INSTRUCTIONS FOR THE TASK:
Take the lines of the data below from the very first through the line containing "COL = sc.collection" and output them exactly, pictures excluded.

COLLECTED MATERIAL:
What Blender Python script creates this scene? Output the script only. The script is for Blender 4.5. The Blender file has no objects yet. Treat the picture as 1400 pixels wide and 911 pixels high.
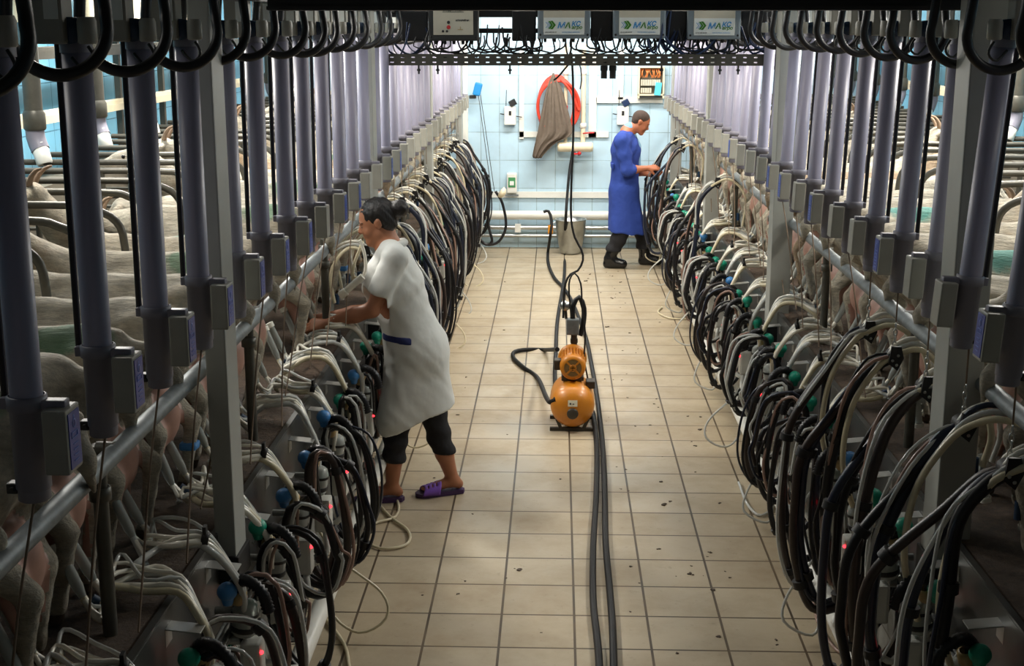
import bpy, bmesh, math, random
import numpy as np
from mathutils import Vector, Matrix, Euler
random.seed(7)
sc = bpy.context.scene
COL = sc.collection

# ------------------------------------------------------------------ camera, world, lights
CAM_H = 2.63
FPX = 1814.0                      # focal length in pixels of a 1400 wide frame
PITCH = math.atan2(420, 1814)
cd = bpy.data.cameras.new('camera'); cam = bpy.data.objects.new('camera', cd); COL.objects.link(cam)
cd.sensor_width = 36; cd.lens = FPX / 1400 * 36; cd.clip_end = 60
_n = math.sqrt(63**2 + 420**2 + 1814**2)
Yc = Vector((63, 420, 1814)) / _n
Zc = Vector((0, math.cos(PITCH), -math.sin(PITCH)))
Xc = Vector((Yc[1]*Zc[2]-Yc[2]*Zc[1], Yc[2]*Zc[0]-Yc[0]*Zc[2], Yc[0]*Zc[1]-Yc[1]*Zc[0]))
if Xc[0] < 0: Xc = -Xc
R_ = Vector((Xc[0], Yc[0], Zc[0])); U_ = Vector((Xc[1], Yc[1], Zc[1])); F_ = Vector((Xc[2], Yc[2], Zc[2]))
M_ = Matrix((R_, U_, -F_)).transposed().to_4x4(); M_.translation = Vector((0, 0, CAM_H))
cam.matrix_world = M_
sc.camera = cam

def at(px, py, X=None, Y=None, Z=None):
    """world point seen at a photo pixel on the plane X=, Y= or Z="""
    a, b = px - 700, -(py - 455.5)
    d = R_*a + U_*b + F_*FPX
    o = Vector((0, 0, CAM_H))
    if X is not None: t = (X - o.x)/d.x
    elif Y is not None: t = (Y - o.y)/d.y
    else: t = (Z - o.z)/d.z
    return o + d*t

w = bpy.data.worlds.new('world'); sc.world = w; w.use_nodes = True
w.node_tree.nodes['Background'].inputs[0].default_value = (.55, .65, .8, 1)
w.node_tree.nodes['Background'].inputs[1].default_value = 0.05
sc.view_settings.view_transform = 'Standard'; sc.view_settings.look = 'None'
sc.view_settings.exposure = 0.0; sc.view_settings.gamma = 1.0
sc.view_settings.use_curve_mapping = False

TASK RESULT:
What Blender Python script creates this scene? Output the script only. The script is for Blender 4.5. The Blender file has no objects yet. Treat the picture as 1400 pixels wide and 911 pixels high.
import bpy, bmesh, math, random
import numpy as np
from mathutils import Vector, Matrix, Euler
random.seed(7)
sc = bpy.context.scene
COL = sc.collection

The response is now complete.